La répression à Hong Kong
Les développements en Chine ont
également des implications importantes à Hong Kong où le PCC tente
de décapiter la lutte démocratique. Le gouvernement de Carrie Lam,
imposé par le régime chinois, représente une nouvelle escalade de
la répression.
Au cours de l’année écoulée, six
législateurs de l’opposition ont été disqualifiés, alors qu'ils
avaient été démocratiquement élus. Plus de 40 jeunes et
autres activistes ont été emprisonnés pour avoir participé à des
manifestations antigouvernementales, et six candidats ont été
interdits de se présenter aux élections pour des raisons de soutien
à l’« indépendance » ou à l’« autodétermination »
de Hong Kong.
De nouvelles lois draconiennes ont été
introduites, y compris la loi sur l’hymne national. Toute personne
à Hong Kong reconnue coupable d’ « irrespect » de
l’hymne national chinois est passible d’une peine
d’emprisonnement pouvant aller jusqu’à trois ans.

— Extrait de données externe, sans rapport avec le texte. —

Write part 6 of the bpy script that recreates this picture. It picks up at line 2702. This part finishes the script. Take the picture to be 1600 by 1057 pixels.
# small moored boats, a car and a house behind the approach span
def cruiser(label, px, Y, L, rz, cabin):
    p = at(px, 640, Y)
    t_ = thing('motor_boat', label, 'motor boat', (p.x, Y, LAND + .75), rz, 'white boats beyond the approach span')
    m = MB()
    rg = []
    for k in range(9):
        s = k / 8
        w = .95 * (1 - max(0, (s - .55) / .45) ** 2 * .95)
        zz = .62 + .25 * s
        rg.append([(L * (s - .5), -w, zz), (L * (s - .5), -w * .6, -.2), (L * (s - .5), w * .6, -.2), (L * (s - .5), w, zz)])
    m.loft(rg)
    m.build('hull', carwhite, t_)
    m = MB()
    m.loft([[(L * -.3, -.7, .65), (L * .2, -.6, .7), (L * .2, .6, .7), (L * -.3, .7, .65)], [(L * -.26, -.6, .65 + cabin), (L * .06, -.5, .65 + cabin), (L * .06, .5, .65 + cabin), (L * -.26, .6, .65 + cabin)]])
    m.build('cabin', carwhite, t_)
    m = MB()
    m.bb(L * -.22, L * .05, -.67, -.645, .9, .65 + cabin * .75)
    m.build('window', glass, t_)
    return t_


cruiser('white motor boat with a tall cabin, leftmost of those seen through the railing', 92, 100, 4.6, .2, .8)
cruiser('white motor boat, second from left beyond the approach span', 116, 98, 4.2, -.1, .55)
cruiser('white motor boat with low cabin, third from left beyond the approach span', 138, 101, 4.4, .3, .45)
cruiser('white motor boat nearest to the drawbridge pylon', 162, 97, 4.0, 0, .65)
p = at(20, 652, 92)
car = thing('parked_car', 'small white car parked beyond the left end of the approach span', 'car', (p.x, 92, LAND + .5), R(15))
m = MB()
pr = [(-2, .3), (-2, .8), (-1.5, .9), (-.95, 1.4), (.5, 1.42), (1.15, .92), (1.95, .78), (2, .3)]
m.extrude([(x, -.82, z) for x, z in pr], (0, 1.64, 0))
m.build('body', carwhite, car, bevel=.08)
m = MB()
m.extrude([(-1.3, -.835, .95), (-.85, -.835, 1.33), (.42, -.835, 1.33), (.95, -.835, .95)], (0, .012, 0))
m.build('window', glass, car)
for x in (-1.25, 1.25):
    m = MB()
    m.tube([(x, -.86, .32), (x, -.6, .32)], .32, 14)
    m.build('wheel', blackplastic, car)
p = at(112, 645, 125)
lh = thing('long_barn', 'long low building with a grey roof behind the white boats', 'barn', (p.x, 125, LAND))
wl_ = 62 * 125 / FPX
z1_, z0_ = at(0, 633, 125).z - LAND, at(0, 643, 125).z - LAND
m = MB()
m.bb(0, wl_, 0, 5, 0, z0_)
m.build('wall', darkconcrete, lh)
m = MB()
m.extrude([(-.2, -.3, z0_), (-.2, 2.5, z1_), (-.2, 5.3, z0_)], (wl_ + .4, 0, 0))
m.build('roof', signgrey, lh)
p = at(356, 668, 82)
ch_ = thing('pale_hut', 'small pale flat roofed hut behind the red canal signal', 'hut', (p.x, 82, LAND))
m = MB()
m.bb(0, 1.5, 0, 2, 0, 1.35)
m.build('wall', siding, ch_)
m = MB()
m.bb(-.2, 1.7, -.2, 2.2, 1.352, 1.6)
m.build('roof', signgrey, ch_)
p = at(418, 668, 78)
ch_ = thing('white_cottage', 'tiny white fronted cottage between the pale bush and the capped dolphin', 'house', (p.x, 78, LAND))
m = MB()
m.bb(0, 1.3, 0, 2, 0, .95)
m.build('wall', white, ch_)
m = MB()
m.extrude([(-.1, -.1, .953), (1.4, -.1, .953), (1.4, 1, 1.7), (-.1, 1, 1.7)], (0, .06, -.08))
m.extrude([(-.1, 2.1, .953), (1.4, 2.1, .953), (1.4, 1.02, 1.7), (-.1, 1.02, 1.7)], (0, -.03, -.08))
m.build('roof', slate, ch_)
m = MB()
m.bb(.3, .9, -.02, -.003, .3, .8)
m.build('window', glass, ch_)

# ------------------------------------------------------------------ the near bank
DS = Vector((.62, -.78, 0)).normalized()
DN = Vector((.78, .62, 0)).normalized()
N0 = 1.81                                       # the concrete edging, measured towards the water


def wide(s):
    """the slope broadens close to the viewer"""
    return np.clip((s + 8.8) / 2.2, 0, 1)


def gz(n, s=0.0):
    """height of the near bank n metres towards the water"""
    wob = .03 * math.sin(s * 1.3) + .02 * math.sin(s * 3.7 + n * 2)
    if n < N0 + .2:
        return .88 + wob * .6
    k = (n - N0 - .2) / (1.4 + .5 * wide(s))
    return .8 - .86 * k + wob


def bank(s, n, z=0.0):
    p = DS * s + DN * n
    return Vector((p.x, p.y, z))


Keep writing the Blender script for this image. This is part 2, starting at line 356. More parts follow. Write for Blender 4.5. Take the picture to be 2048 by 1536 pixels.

Les principaux partis bourgeois
pro-démocratie sont en plein recul politique. Ils n’ont pas réussi
à proposer une nouvelle stratégie de lutte contre le gouvernement
autoritaire. Ces « pan-démocrates » sont en réalité
depuis des décennies un frein à la lutte pour la démocratie, un
peu comme le sont les dirigeants sociaux-démocrates et les
dirigeants nationalistes bourgeois dans d’autres parties du monde :
Ils ne croient pas à la lutte de masse
et essaient toujours de trouver un compromis avec le régime (ce qui,
dans le cas de la Chine, n’a aucune chance d’aboutir). Ils
craignent que les mouvements de masse, ne « leur échappent »,
deviennent incontrôlables et se radicalisent. Ils défendent le
capitalisme et ne veulent donc pas pousser la lutte contre la
dictature chinoise « trop loin », car cela mettrait aussi
en danger le capitalisme.
Le CIO est la seule structure à
appeler à un mouvement démocratique de lutte basé sur un programme
socialiste, avec pour noyau dur un parti prolétarien de masse. Nous
expliquons également que la démocratie, y compris
l’autodétermination à Hong Kong, ne peut être gagnée qu’en
s’associant aux luttes de masse en Chine ainsi qu’à l’échelle
internationale et en renversant la dictature du PCC.